I am getting to grips with how a Windows client discovers the Samba Domain Controller on the network. I will cover this in a later post. Unfortunately, there is still something profoundly wrong with my installation of Samba which I need to resolve before going any further.

It started when I was following the FDS instructions for setting up Samba. Having religiously followed every step, I got to the bit about setting up the Administrator account:

# smbpasswd -a Administrator -w ldap-admin-password

This returned:

Setting stored password for "cn=Directory Manager" in secrets.tdb

Was that right? I suspect not. What I've discovered is that if I replace "Administrator" here with any account name - including no name at all - I get the same result!

The next step was where it really went wrong. This is supposed to modify the Samba Administrator account to use the correct SID (one ending in a RID of 500):

# pdbedit -U $( net getlocalsid sed 's/SID for domain RIVERSIDE is: //' )-500 -u Administrator -r

All I get is:

Username not found!

The final step in the instructions is to test creating a new user:

# smbpasswd -a testuser

Which just returns:

Failed to modify password entry for user testuser

I've done a lot of googling on this. There are plenty of reports of this sort of error, but precious few answers.

Tuesday, 3 June 2008

Connecting to Samba... or not...

I have managed to get over most of my connection issues. These were down to a combination of DNS configuration problems, and firewall issues.
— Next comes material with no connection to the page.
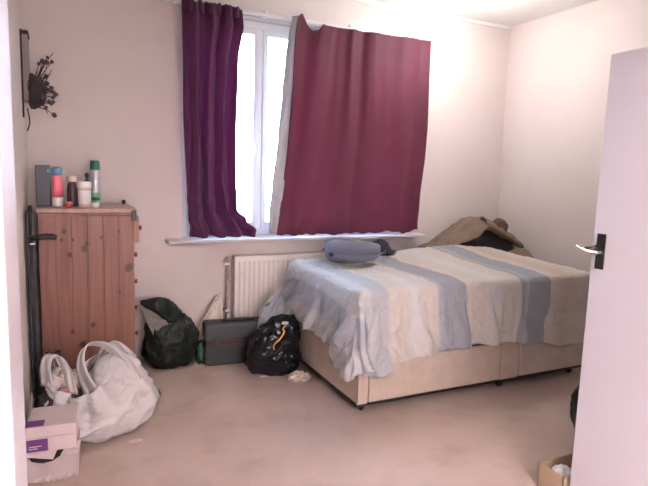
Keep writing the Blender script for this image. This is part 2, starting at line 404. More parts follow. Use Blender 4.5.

The DNS problems stemmed from the fact that there were "allow-query" and "listen-on" entries in the /etc/named.conf file that effectively restricted queries to the localhost. So, for example, dig @localhost riverside.forensit.com would work, but using the IP address dig @ riverside.forensit.com would fail. My guess is that these entries were written to the file when I was messing around with system-config-bind, although I don't recall changing anything.
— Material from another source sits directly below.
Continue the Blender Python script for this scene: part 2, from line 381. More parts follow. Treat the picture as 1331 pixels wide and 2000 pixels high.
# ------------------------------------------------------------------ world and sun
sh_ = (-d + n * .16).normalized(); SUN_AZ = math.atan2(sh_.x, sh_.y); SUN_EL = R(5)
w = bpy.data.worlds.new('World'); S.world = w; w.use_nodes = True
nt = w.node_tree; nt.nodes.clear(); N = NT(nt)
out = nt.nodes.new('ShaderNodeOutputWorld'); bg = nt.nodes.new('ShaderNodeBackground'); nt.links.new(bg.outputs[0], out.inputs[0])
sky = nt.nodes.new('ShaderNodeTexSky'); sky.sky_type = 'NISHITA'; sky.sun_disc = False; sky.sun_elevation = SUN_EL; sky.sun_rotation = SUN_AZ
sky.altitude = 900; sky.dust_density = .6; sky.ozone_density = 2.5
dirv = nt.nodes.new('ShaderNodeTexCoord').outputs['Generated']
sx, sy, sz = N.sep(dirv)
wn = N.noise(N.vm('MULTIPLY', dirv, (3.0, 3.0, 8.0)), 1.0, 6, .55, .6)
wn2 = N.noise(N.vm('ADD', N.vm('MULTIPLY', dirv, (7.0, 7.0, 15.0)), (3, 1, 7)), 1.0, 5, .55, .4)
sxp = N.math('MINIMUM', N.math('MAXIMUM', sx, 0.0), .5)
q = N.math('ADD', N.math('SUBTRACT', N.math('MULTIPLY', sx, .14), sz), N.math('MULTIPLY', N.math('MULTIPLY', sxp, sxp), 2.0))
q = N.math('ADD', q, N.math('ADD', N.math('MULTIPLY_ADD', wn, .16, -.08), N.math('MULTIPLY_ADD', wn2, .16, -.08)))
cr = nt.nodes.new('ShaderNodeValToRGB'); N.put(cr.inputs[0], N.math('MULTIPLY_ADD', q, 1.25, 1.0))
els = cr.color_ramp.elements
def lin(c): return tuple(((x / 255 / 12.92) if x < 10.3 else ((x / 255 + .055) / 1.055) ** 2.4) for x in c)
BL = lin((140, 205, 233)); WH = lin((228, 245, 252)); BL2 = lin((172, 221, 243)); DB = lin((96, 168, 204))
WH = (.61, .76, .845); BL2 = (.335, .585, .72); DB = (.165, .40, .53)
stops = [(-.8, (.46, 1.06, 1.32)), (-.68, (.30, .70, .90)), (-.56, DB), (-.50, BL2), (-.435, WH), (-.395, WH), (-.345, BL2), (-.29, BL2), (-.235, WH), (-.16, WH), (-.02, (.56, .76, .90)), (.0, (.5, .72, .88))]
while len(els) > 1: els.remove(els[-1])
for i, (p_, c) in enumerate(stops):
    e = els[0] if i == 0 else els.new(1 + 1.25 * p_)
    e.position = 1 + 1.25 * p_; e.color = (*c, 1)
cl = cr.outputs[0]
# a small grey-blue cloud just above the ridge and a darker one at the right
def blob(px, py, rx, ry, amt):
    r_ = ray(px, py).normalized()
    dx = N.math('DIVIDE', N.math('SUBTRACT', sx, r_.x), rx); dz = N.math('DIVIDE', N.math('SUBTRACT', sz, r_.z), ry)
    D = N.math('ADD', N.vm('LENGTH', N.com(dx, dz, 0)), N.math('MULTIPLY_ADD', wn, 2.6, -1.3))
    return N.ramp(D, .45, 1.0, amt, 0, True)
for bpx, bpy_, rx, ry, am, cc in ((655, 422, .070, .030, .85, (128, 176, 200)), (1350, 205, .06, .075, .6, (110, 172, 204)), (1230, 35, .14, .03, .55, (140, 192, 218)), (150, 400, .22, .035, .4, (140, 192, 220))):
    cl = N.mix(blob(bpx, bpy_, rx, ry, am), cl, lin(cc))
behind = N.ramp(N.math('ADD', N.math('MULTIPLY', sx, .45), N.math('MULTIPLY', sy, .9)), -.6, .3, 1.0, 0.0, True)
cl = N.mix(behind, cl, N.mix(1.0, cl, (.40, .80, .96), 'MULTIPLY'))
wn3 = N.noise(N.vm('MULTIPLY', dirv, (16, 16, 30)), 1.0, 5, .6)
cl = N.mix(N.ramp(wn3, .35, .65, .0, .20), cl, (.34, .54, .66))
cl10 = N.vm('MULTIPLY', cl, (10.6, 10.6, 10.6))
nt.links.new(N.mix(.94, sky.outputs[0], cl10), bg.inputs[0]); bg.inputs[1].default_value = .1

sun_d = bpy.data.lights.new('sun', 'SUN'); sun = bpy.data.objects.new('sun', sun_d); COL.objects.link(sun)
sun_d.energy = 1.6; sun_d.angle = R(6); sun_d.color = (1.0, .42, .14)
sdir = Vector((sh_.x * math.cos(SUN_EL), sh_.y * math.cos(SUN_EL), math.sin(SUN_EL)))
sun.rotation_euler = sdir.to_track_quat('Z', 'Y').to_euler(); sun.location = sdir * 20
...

After fixing the DNS problems, I installed Firestarter. I might have been able to get away with Fedora's own system-config-firewall, but I'm familiar with Firestarter - and it logs blocked connections so you can easily see what is going on. Once I'd opened up the Samba, DNS, LDAP and HTTP ports - not forgetting the Fedora Management Console port, I was starting to get somewhere. I was still unable to see my "Riverside" domain on the network, however. I couldn't see it from a Windows machine, and I couldn't even see it from "Network" on the server itself.

Being able to browse for the domain on the network is dependent on the Samba nmbd daemon (that's service for the Windows-minded.) nmbd is controlled by the line

wins support = yes

in the /etc/samba/smb.conf file. You would think then, that when you started Samba, nmbd would automatically be started too. Well I did. It wasn't. I manually started "nmb" via system-config-services and "Riverside" appeared under "Microsoft Windows Network" on my XP machine.

Almost there? Unfortunately there is still something missing. Although I can "see" the domain, I cannot get a Windows machine to join the domain. There's still more work to do.